ながらく倉庫に眠っていた Mono-Q カラム。「これまだ使えるかな?」と思って HPLC に繋いで水を流した途端、何気なく「鰹節」の匂いがしました。「はて?」と思いつつ鼻をカラムの出口に近づけたのが最悪で、もうかれこれ数時間が経ちますが、まだ頭痛が続いています。

そういえば、誰かが先月「同じ箱にある古いカラムを流路に繋げたらアンモニアの匂いでまいっちゃった」などと言って騒いでいましたが、あまり取り合いませんでした。しかし、今この部屋中に充満した匂いは凄まじく、部屋のドアを開けたら開けたで今度は廊下を歩いている人から「何事か?」と覗かれる始末です。そこで、ちょっとググってみました。
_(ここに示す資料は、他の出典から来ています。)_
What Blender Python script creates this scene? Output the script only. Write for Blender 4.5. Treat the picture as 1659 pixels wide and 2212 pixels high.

「anion-exchange chromatography bad smell」

一杯出てきました。どうも陰イオン交換 Q 樹脂が分解されて「トリメチルアミン」という物質が出来てしまったようです。それがちょうど、よりによって腐った魚の匂いだそうで、ものすごく少量(5 ppb ぐらい)でも悪臭になるのだとか。確かに服や手にまで染み付いてしまったようで、今晩はどうやって電車で帰ろうかと悩んでいるところです。手を何度も洗ったのですが、まだ腐った魚の匂いがします。
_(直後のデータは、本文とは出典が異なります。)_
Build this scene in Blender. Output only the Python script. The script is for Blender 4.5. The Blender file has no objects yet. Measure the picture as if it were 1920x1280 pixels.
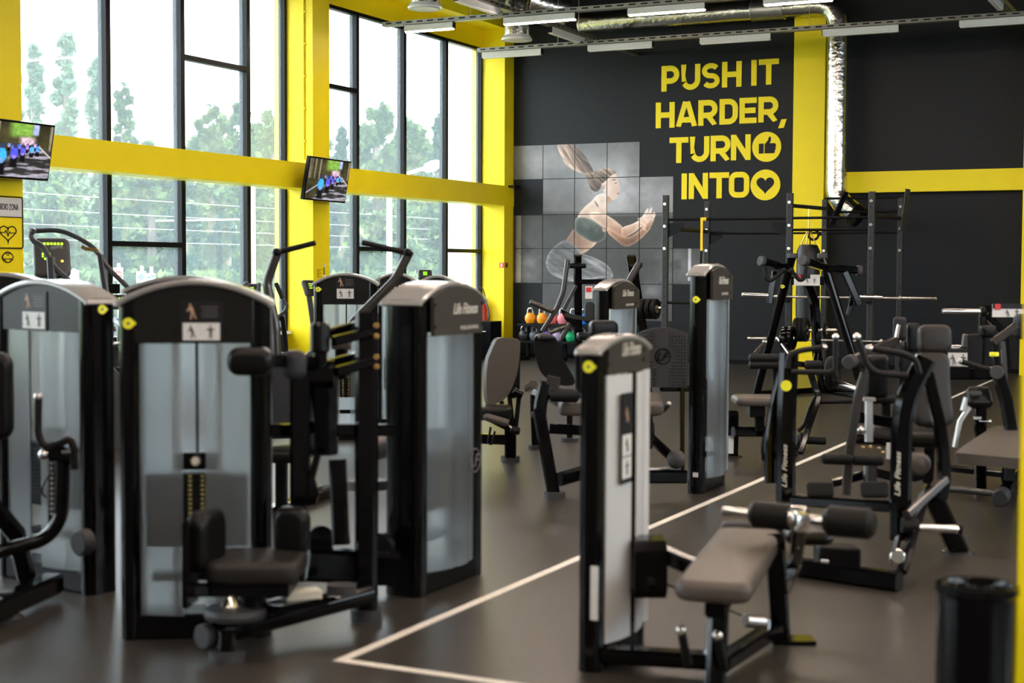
import bpy, math, random
import numpy as np
from mathutils import Vector, Matrix

S = bpy.context.scene
COL = S.collection
random.seed(4)
RNG = np.random.default_rng(7)

# ------------------------------------------------------------------ camera
FOC, YAW, PIT, ROL = 2809.7, .456316576, .0497514852, .00415738890   # focal length in pixels of a 1920 px wide frame
EYE = np.array([0., 0., 1.5])
_cy, _sy, _cp, _sp = math.cos(YAW), math.sin(YAW), math.cos(PIT), math.sin(PIT)
CF = np.array([-_sy*_cp, _cy*_cp, -_sp])
_r = np.array([_cy, _sy, 0.])
_u = np.cross(_r, CF)
CR = _r*math.cos(ROL) + _u*math.sin(ROL)
CU = -_r*math.sin(ROL) + _u*math.cos(ROL)
cam = bpy.data.cameras.new('camera')
cam.sensor_width = 36.0
cam.lens = FOC/1920*36
cam.clip_end = 400
cam.dof.use_dof = True
cam.dof.focus_distance = 19.5
cam.dof.aperture_fstop = 2.5
cam_o = bpy.data.objects.new('camera', cam)
COL.objects.link(cam_o)
cam_o.matrix_world = Matrix(((CR[0], CU[0], -CF[0], EYE[0]), (CR[1], CU[1], -CF[1], EYE[1]), (CR[2], CU[2], -CF[2], EYE[2]), (0, 0, 0, 1)))
S.camera = cam_o

# ------------------------------------------------------------------ sky, exposure
S.view_settings.view_transform = 'Standard'
S.view_settings.look = 'None'
S.view_settings.exposure = 1.72
S.view_settings.gamma = 1.0
S.view_settings.use_curve_mapping = False
world = bpy.data.worlds.new('overcast sky')
S.world = world
world.use_nodes = True
_bg = world.node_tree.nodes['Background']
_bg.inputs[0].default_value = (0.87, 0.94, 1.0, 1)
_bg.inputs[1].default_value = 3.2
sun = bpy.data.lights.new('sun', 'SUN')
sun.energy = 3.2
sun.angle = math.radians(12)
sun.color = (1.0, 0.97, 0.9)
sun_o = bpy.data.objects.new('sun', sun)
COL.objects.link(sun_o)
sun_o.rotation_euler = (math.radians(38), 0, math.radians(60))   # high, from behind the building, onto the trees
LED_POWER = 46.0

# ------------------------------------------------------------------ points
def ray(x, y): return CF + CR*(x-960)/FOC - CU*(y-640)/FOC
def V(x, y, d): return EYE + ray(x, y)*d
def FL(x, y, z=0.):
    r = ray(x, y); return EYE + r*((z-EYE[2])/r[2])
def dep(x, y, z=0.):
    r = ray(x, y); return (z-EYE[2])/r[2]
def PX(x, y, X):
    r = ray(x, y); return EYE + r*(X/r[0])
def PY(x, y, Y):
    r = ray(x, y); return EYE + r*(Y/r[1])
def Q(*pts): return [V(*p) for p in pts]
def P(d, *pts): return [V(x, y, d) for x, y in pts]
EX, EY, EZ = np.eye(3)
HR = np.array([_cy, _sy, 0.])                # level, to the right of the camera's heading
HF = np.array([-_sy, _cy, 0.])               # level, along the camera's heading
def unit(a):
    a = np.asarray(a, float); return a/np.linalg.norm(a)
def A(*a): return np.array(a, float)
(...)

確かに Q レジンの先には (N+)(CH3)3 がありました。負に帯電した蛋白質などが、このレジンの正電荷と静電的相互作用でくっ付くのです。これが外れるとトリメチルアミンそのものです。「Hofmann 脱離」と引くと、その脱離反応の詳細が出てきました。が、それよりも今は頭痛のため、読んで理解するどころではありません。

そういえば 20 年以上前、誰かが SDS-PAGE 用の TEMED(テトラメチルエチレンジアミン)を冷凍庫から出した時に手を滑らせ落として割ってしまった時のことを思い出しました。建物中の人が集まる程の魚の腐敗臭が翌日も続きました。

さて、どうやって帰ろうか。1時間歩いて帰るしかなさそうです。